Бросаю всех своих многочисленных родственников и через могилы, заросшие свежей травой, быстро, перескоком, Приближаюсь к ним.

...Они стоят грустные, словно пришибленные — отец, мать, сноха и меньший сын.

   — Дяденька, здравствуйте! Христос Воскресе! — очень почтительно и радостно говорю я, обнимая и целуя его в совершенно сухие губы — растерявшегося и убитого горем казака-старика 45 лет от роду. Жена его уже горько плачет, приговаривая:

   — Гри-шут-ка на-аш па-ги-ип...

Обнимаю и целую старушку, залившуюся при виде меня ещё больше горючими слезами. Все ведь они знают меня ещё с пелёнок, как своего родного соседа-казачонка, и вот теперь я — офицер, живой, здоровый, весёлый, счастливый и прибывший с фронта, где погиб их старший сын, будущий кормилец стариков. Рядом стоит сноха, жена Гриши. Стоит, горестно потупившись, и молча плачет... — Жена Гриши? — спрашиваю её, сам уже готовый расплакаться.

А она, горемычная вдовушка в свои 22 года, вместо ответа бросилась ко мне, повисла на шее и залила слезами и мои боевые ордена, и аксельбанты, и своим неутешным горем перевернула всю мою душу. И мне стало так неловко, даже стыдно, что я так нарядно одет, когда у них большое и непоправимое семейное горе.

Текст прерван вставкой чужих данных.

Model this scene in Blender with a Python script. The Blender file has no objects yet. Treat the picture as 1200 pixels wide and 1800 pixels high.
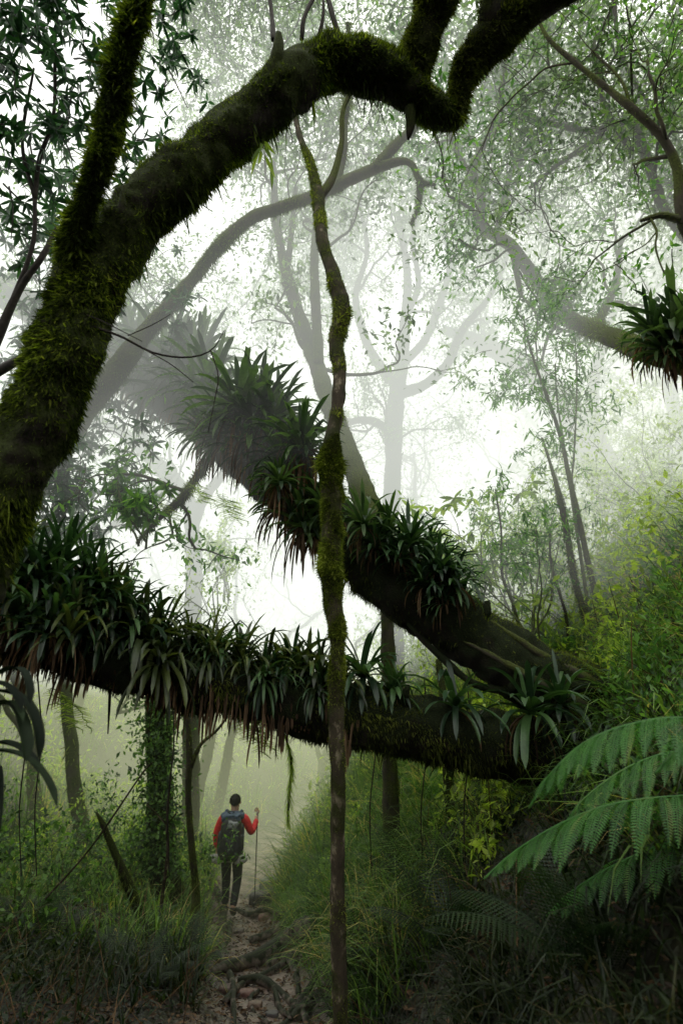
import bpy, math, random
import numpy as np
from mathutils import Vector, Matrix

rng = np.random.default_rng(7)
random.seed(7)
scene = bpy.context.scene
COL = scene.collection
R = math.radians

# ------------------------------------------------------------------ camera
CAM = np.array([0.0, 0.0, 1.6]); PITCH = R(20); FPX = 1000.0
FWD = np.array([0, math.cos(PITCH), math.sin(PITCH)]); UP = np.array([0, -math.sin(PITCH), math.cos(PITCH)]); RT = np.array([1.0, 0, 0])
cd = bpy.data.cameras.new("camera"); cam = bpy.data.objects.new("camera", cd); COL.objects.link(cam)
cam.location = CAM; cam.rotation_euler = (math.pi / 2 + PITCH, 0, 0)
cd.sensor_fit = 'VERTICAL'; cd.sensor_height = 36.0; cd.lens = 20.0; cd.clip_end = 500; cd.clip_start = 0.05
scene.camera = cam
cd.dof.use_dof = True; cd.dof.focus_distance = 3.9; cd.dof.aperture_fstop = 1.8

def W(px, py, d):
    return CAM + d * (FWD + (px - 600) / FPX * RT - (py - 900) / FPX * UP)

def nrm(v):
    v = np.asarray(v, float)
    return v / np.maximum(np.linalg.norm(v, axis=-1, keepdims=True), 1e-9)

# ------------------------------------------------------------------ noise
def _h(ix, iy, iz):
    n = (ix * 374761393 + iy * 668265263 + iz * 2147483647 * 3) & 0xFFFFFFFF
    n = ((n ^ (n >> 13)) * 1274126177) & 0xFFFFFFFF
    return ((n ^ (n >> 16)) & 0xFFFF) / 65535.0

def noise3(p):
    p = np.asarray(p, float); i = np.floor(p).astype(np.int64); f = p - i; f = f * f * (3 - 2 * f)
    out = 0
    for a in (0, 1):
        for b in (0, 1):
            for c in (0, 1):
                w = (f[..., 0] if a else 1 - f[..., 0]) * (f[..., 1] if b else 1 - f[..., 1]) * (f[..., 2] if c else 1 - f[..., 2])
                out = out + w * _h(i[..., 0] + a, i[..., 1] + b, i[..., 2] + c)
    return out * 2 - 1

def fbm(p, o=3):
    p = np.asarray(p, float); s = 0; a = 1.0; t = 0
    for k in range(o):
        s = s + a * noise3(p * (2.03 ** k) + 17.3 * k); t += a; a *= .5
    return s / t

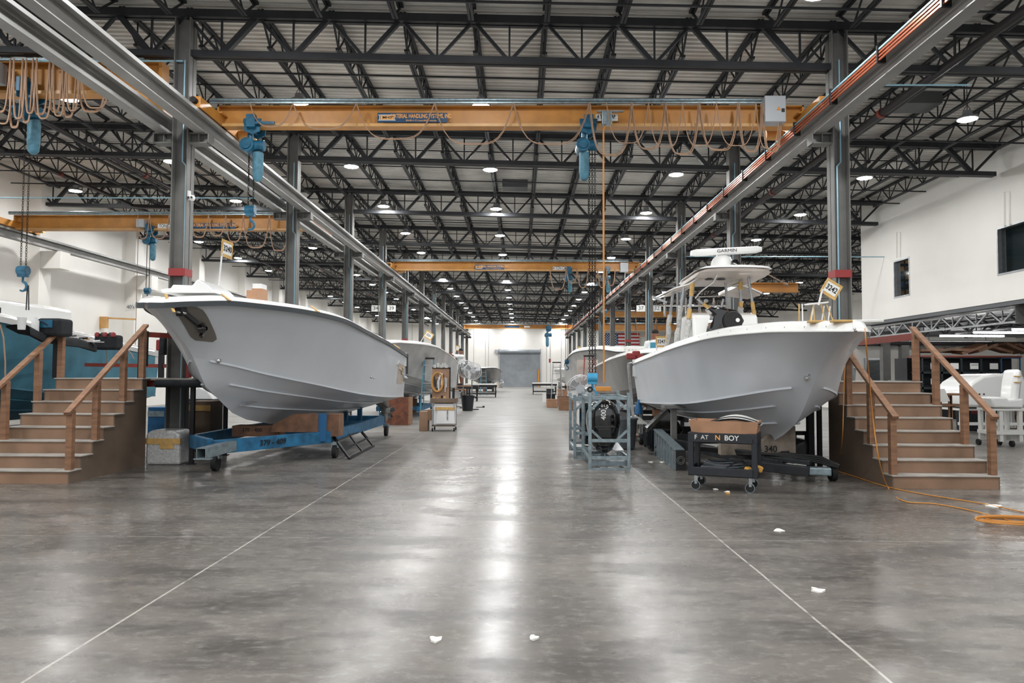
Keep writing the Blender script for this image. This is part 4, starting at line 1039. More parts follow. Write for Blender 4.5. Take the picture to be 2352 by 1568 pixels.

И мои боевые офицерские ордена, честно заслуженные в Должности младшего офицера сотни, меня уже смущали и давили на психику.

Успокоились. Начались расспросы, как всегда у неискушённого казачества: где? когда? как именно погиб Гриша?

Что я им мог сказать в утешение? Сын ведь погиб, погиб безвозвратно. Я даже не мог сказать им всю правду, чтобы ещё больше не усилить их горе. Что он, Гриша, убит в лоб, убит наповал, не пикнув, как цыплёнок, так как такие подробности их убили бы ещё больше. Ведь все хотят услышать, что «умирающий ещё дышал, смотрел, вспоминал отца, мать, жёнушку-подруженьку... и перед последним вздохом просил им кланяться...» А тут — их сын и муж убит «наповал и в лоб». И какое могло быть здесь утешение для них...

Рассказал подробно, как их хоронили. Сказал, что мы умыли их лица, поставили православный крест (я не сказал, что это был маленький крестик из палочек, чтобы не огорчать их). Сказал, что могилу можно будет после войны найти и тело перевезти в станицу. Это я врал уже умышленно, желая хоть чем-нибудь, хоть как-нибудь посеять в их душах радость, утешение, успокоение.

От этого рассказа, вижу, посветлели их лица. Они уже смотрели радостно на меня, уже рассматривают мой мундир, ордена. Они уже называют меня по-станичному, по-старому — Федюшка. Но мне от всего этого стало неловко. И вот почему. Их сын, рядовой казак, погиб в бою, зарыт в чужой «распроклятой турецкой земле», а вот он, офицер, не только что жив, но и здоров, весел, приехал в отпуск, да ещё к самой Святой Пасхе и — с орденами... Ну, какая же тут может быть справедливость?!..

Были тяжкие минуты, и было такое человеческое горе, которое никакими доводами, никакой логикой не доскажешь и не докажешь.